Conditional cash transfer to resume amid probe

Wale-Edun. Photo: Leadership

Amid investigation by the Economic and Financial Crimes Commission (EFCC) into alleged N100 billion fraud in the Federal Ministry of Humanitarian Affairs and Poverty Alleviation and another reported N17 billion malfeasance in the National Social Investment Programme Agency (NSIPA), the suspended conditional cash transfer programme is resuming.


Prompted by the rising cost of living, hunger protests, and free fall of the Naira, among others, the programme is billed to alleviate the sufferings of millions of vulnerable households, especially those slipping below the poverty line nationwide.

The scheme and similar interventions run by the NSIPA were January this year suspended by President Tinubu following above alleged financial fraud.

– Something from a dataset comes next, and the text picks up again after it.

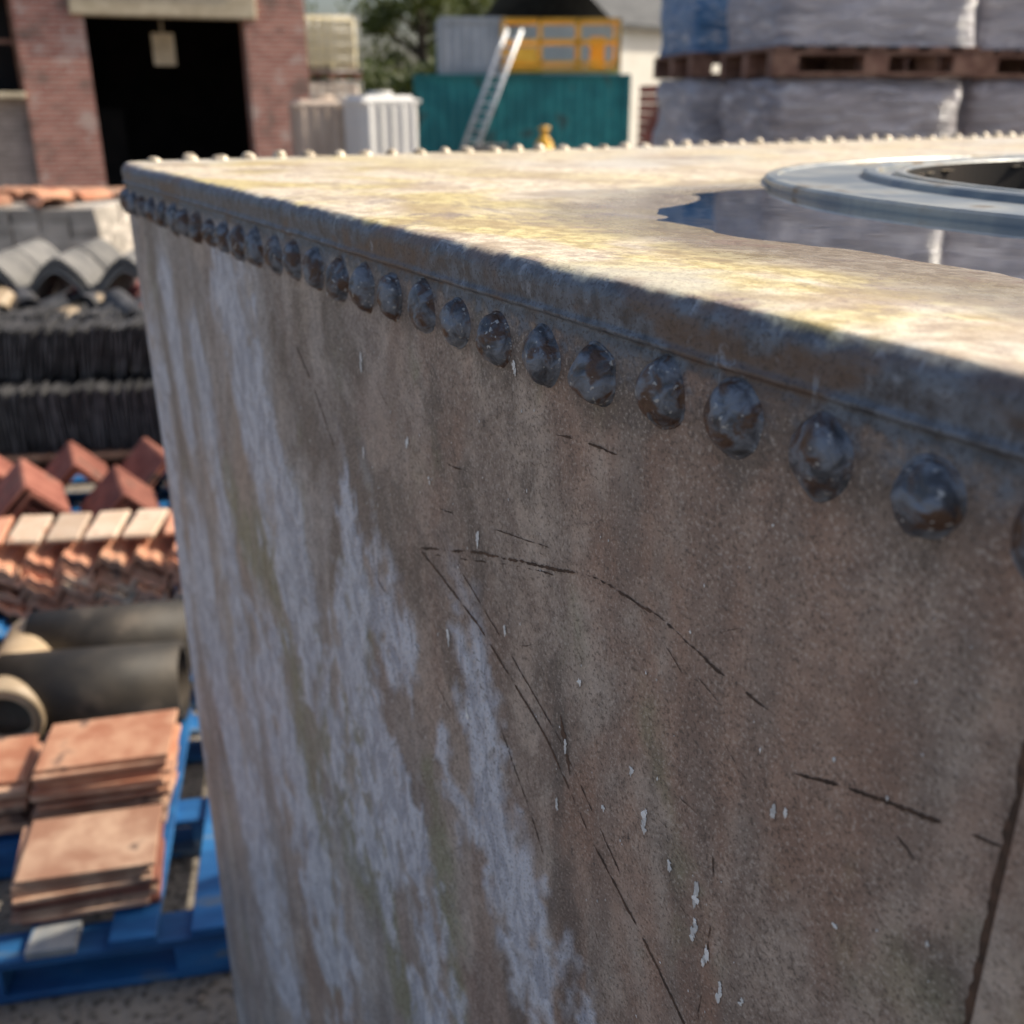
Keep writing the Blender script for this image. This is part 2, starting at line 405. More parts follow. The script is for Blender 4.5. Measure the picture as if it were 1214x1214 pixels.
def ribbon(mb,pts,wd,gap=.0,seed=0,off=.00035,step=.0012,jit=.0009,m=0):
    P=[]
    for a,b in zip(pts[:-1],pts[1:]):
        d=math.hypot(b[0]-a[0],b[1]-a[1]); k=max(1,int(d/1000/step))
        for i in range(k):
            t=i/k; P.append((WX(a[0]+(b[0]-a[0])*t),WZ(a[1]+(b[1]-a[1])*t)))
    P.append((WX(pts[-1][0]),WZ(pts[-1][1])))
    Q=np.array(P)
    for _ in range(25):
        if len(Q)>4: Q[1:-1]=(Q[:-2]+2*Q[1:-1]+Q[2:])/4
    vs=[];fs=[]
    for i,(x,z) in enumerate(Q):
        a=Q[max(i-1,0)];b=Q[min(i+1,len(Q)-1)]; d=b-a; L=math.hypot(*d)+1e-9; nx,nz=-d[1]/L,d[0]/L
        e=min(i,len(Q)-1-i)/10; tap=min(1,e)
        nz1=mn.noise(Vector((x*60,z*60,seed*5.3)))+.5*mn.noise(Vector((x*210,z*210,seed*5.3)))
        g=1 if gap<=0 else max(0,min(1,(nz1+.55-gap)*3))
        ww=wd*tap*g*(1+.9*mn.noise(Vector((x*420,z*420,seed))))*.5
        jx=jit*(mn.noise(Vector((x*90,z*90,seed+9)))+.4*mn.noise(Vector((x*400,z*400,seed+9))))
        x0=x+nx*jx; z0=z+nz*jx
        for s in(-1,1):
            xx=x0+nx*s*ww; zz=z0+nz*s*ww
            vs.append((xx,-float(woff(xx,zz))-off,zz))
    for i in range(len(Q)-1): fs.append((2*i,2*i+1,2*i+3,2*i+2))
    mb.add(vs,fs,m)
mb=MB()
S=[([(799,225),(889,194),(952,177),(1021,158),(1079,158),(1124,167),(1155,169)],.0020,.28),
([(799,229),(880,203),(945,182),(985,172)],.0012,.4),
([(1171,192),(1202,180),(1238,170),(1272,161)],.0020,.12),
([(799,225),(888,248),(973,287),(1030,332),(1081,362),(1121,391),(1180,440)],.0021,.08),
([(853,211),(921,245),(992,282),(1047,326),(1068,344)],.0012,.3),
([(978,88),(1018,84),(1060,83)],.0014,.35),([(825,148),(877,141)],.0015,.2),([(788,188),(890,173),(980,157)],.0008,.45),
([(1213,180),(1242,193)],.0010,.25),([(546,115),(600,160),(639,203)],.0018,.35),([(1040,150),(1090,176),(1150,215)],.0008,.5),
([(700,280),(760,300),(850,345)],.0010,.5),([(905,300),(960,360),(1010,430)],.0011,.45),([(1125,230),(1133,300),(1130,380)],.0009,.5),
([(990,262),(996,282),(1003,300)],.0042,.2)]
rr=random.Random(12)
for i in range(46):
    x=rr.uniform(500,1240);z=rr.uniform(75,420);L=rr.uniform(8,36);a=rr.uniform(-.6,.9)
    S.append(([(x,z),(x+L*.5,z+L*.5*a+rr.uniform(-2,2)),(x+L,z+L*a)],rr.uniform(.0003,.0008),rr.uniform(.3,.6)))
for i,(p,wd,g) in enumerate(S): ribbon(mb,p,wd,g,i+1)
# dark strip painted as the shadow line of the lap joint
sxm=(SX-.0045-.112)/.00105
ribbon(mb,[(sxm,0),(sxm,400),(sxm,900),(sxm,1600)],.0062,0,77,off=.0004,step=.004,jit=.0006)
dk=nmat('scratch_rust_and_lap_shadow',(.06,.038,.028),(.13,.075,.05),120,.7)
mb.obj('scratches_and_lap_shadow',[dk],tank)
mb=MB(); rr=random.Random(3)
Wp=[(704,105,14),(785,147,8),(890,185,9),(843,279,9),(1075,283,16),(1119,301,13),(1121,322,15),(1131,333,13),(1143,345,13),(1164,218,6),(1172,213,5),(1206,250,5),(1098,297,7),(1037,300,5),(1062,260,6),(1158,338,6),(997,282,7),(925,236,6),(820,165,6),(935,60,8),(640,60,6),(1010,230,5),(870,330,7),(990,330,7),(700,180,7)]
def fleck(mb,x,z,w_,h_,seed,m=0):
    x=WX(x); z=WZ(z); n=18; vs=[(x,-float(woff(x,z))-.0009,z)]
    for i in range(n):
        a=2*math.pi*i/n; r=1+.9*mn.noise(Vector((math.cos(a)*1.6+seed*3.7,math.sin(a)*1.6,seed)))+.35*mn.noise(Vector((math.cos(a)*5+seed,math.sin(a)*5,seed)))
        r=max(.25,r); xx=x+math.cos(a)*w_*r; zz=z+math.sin(a)*h_*r
        vs.append((xx,-float(woff(xx,zz))-.0006,zz))
    mb.add(vs,[(0,1+i,1+(i+1)%n) for i in range(n)],m)
for i,(x,z,L) in enumerate(Wp):
    k=max(1,int(L/3.0))
    for q in range(k):
        fleck(mb,x+rr.uniform(-1.4,1.4),z-L/2+L*(q+.5)/k,rr.uniform(.0010,.0022),rr.uniform(.0018,.0038)*(1 if L>6 else .7),i*10+q+1)
for i in range(190):
    s=rr.uniform(.0002,.0008); fleck(mb,rr.uniform(420,1260),rr.uniform(65,430),s,s*rr.uniform(1,2.2),400+i)
wh=nmat('white_paint_fleck',(.84,.83,.81),(.88,.87,.85),100,.6)
mb.obj('paint_flecks',[wh],tank)

# hatch: low flange ring, inner rim, opening
fl=nmat('hatch_flange_zinc',(.17,.20,.23),(.36,.37,.35),11,.34,.0008,c3=(.20,.155,.10),metal=.1)
ins=nmat('tank_interior',(.012,.012,.012),(.03,.022,.018),6,.9)
mb=MB(); nseg=180
ringp=[(.556,-.016),(.556,-.0005),(.553,.0018),(.542,.002),(.540,-.0006),(.450,-.0006),(.447,.0052),(.444,.0068),(.434,.0068),(.431,.0052),(.430,.0004),(.412,.0004),(.411,.0058),(.402,.0058),(.400,.004)]
vs=[];fs=[]
for r,z in ringp:
    for i in range(nseg):
        a=2*math.pi*i/nseg; vs.append((HC[0]+r*math.cos(a),HC[1]+r*math.sin(a),z+.001+.0012*math.sin(3*a+1)))
for k in range(len(ringp)-1):
    for i in range(nseg):
        jn=(i+1)%nseg; fs.append((k*nseg+i,k*nseg+jn,(k+1)*nseg+jn,(k+1)*nseg+i))
mb.add(vs,fs,0)
vs=[];fs=[]
for r,zf in ((.3998,0),(.3998,-.06),(.428,-.9)):
    for i in range(nseg):
        a=2*math.pi*i/nseg; vs.append((HC[0]+r*math.cos(a),HC[1]+r*math.sin(a),(.0048+.0012*math.sin(3*a+1)) if zf==0 else zf))
for k in range(2):
    for i in range(nseg):
        jn=(i+1)%nseg; fs.append((k*nseg+i,k*nseg+jn,(k+1)*nseg+jn,(k+1)*nseg+i))
mb.add(vs,fs,1)
mb.box((HC[0],HC[1],-.9),(.95,.95,.02),m=1)
mb.obj('hatch_flange',[fl,ins],tank)

# puddle
wt=NT('dirty_rain_water'); wt.t.nodes.remove(wt.b)
gl=wt.n('ShaderNodeBsdfGlossy'); gl.inputs['Roughness'].default_value=.02; gl.inputs['Color'].default_value=(.95,.95,.95,1)
tr=wt.n('ShaderNodeBsdfTransparent'); tr.inputs['Color'].default_value=(.66,.50,.34,1)
fr=wt.n('ShaderNodeFresnel'); fr.inputs['IOR'].default_value=1.33; mx=wt.n('ShaderNodeMixShader')
bb=wt.bump(wt.noise(11,2),.0005,.45); wt.l(bb,gl.inputs['Normal']); wt.l(bb,fr.inputs['Normal'])
wt.l(fr.outputs[0],mx.inputs[0]); wt.l(tr.outputs[0],mx.inputs[1]); wt.l(gl.outputs[0],mx.inputs[2]); wt.l(mx.outputs[0],wt.out.inputs[0])
mb=MB(); vs=[];fs=[]; na=120; WL=-.0052
for k in range(2):
    for i in range(na):
        a=2*math.pi*i/na
        if k==0: vs.append((HC[0]+.50*math.cos(a),HC[1]+.50*math.sin(a),WL))
        else:
            ca,sa=math.cos(a),math.sin(a)
            tx=((2.93-HC[0]) if ca>0 else (HC[0]-.3))/max(abs(ca),1e-6); ty=((2.2-HC[1]) if sa>0 else (HC[1]-.06))/max(abs(sa),1e-6)
            tt=min(tx,ty); vs.append((HC[0]+tt*ca,HC[1]+tt*sa,WL))
for i in range(na): jn=(i+1)%na; fs.append((i,jn,na+jn,na+i))
mb.add(vs,fs); mb.obj('puddle_water',[wt.m],tank)

# ------------------------------------------------------------------ GROUND
gt=NT('yard_ground'); g1=gt.noise(1.2,5); g2=gt.noise(40,3)
gc=gt.mix(gt.ramp(g1,.4,.62),(.17,.145,.12),(.30,.265,.22)); gc=gt.mix(gt.ramp(g2,.50,.64),gc,(.09,.075,.06))
G=gt.fin(gc,.9,0,gt.bump(g2,.012))
mb=MB(); mb.add([(-900,-900,0),(900,-900,0),(900,900,0),(-900,900,0)],[(0,1,2,3)]); mb.obj('ground',[G])
rr=random.Random(4); mb=MB()
gm=nmat('rubble',(.12,.10,.085),(.24,.2,.16),12,.9,var=.5)
for i in range(900):
    s=rr.uniform(.006,.028); mb.box((rr.uniform(-4.5,.2),rr.uniform(.8,7),s*.3),(s*rr.uniform(.8,1.6),s,s*.7),rz=rr.uniform(0,3),rx=rr.uniform(-.4,.4),bev=s*.25)
mb.obj('rubble',[gm])

# ------------------------------------------------------------------ common yard materials
bluep=nmat('blue_painted_wood',(.010,.085,.25),(.025,.17,.42),10,.6,.002,c3=(.12,.19,.28),stretch=(.3,1,1))
bluew=nmat('worn_blue_wood',(.30,.33,.36),(.45,.45,.44),14,.8,.002,c3=(.05,.17,.36),stretch=(1,.3,1))
redp=nmat('red_painted_wood',(.25,.025,.03),(.35,.05,.05),10,.65,c3=(.2,.12,.1))
woodp=nmat('brown_pallet_wood',(.17,.085,.06),(.29,.17,.12),12,.8)
terra=nmat('terracotta',(.40,.165,.095),(.58,.33,.21),9,.85,.0015,c3=(.20,.12,.09))
terra2=nmat('weathered_clay',(.38,.20,.13),(.64,.43,.30),7,.9,.0015,c3=(.20,.13,.10))
pinkt=nmat('orange_clay',(.58,.25,.15),(.64,.38,.26),6,.85,.0015,c3=(.62,.50,.38))
creamt=nmat('cream_dusted_clay',(.60,.44,.32),(.68,.54,.42),8,.9,.0015,c3=(.5,.25,.16))
darkred=nmat('dark_red_clay',(.20,.065,.045),(.33,.13,.09),7,.8,.0015,c3=(.11,.065,.05))
slate=nmat('slate_grey',(.035,.036,.04),(.08,.08,.085),12,.55)
greyc=nmat('grey_concrete_tile',(.14,.14,.14),(.24,.235,.225),5,.8)
blackp=nmat('black_glazed_pipe',(.022,.020,.018),(.055,.047,.038),6,.60,.001,c3=(.09,.075,.06))
tanc=nmat('tan_salt_glaze',(.40,.30,.19),(.54,.43,.30),9,.5,c3=(.25,.17,.1))
pale=nmat('pale_stone',(.40,.37,.33),(.52,.48,.43),6,.9)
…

A Special Presidential Panel, headed by Minister of Finance and Coordinating Minister of the Economy, Wale Edun, with the Coordinating Minister of Health and Social Welfare, Minister of Budget and Economic Planning, Minister of Information and National Orientation, Minister of Communications, Innovation and Digital Economy and Minister of State for Youth was tasked with the responsibility of restoring public confidence in all federal poverty intervention programmes under the NSIPA.

A statement by presidential spokesman, Ajuri Ngelale, explained that the committee is to immediately undertake a comprehensive review and audit of existing financial frameworks and policy guidelines of the NSIPA with a view to implementing a total re-engineering of the financial architecture of the programmes with detailed modification to procedures guiding their implementation.

“President Tinubu anticipates that this Special Presidential Panel will validate the confidence reposed in it by winning back all lost public confidence in these vital programmes over the years, by ushering in a new era of operation based on open and accountable governance frameworks that will prove impervious to abuse and incompetence for the exclusive benefit of disadvantaged households across our nation,” the statement reads in part.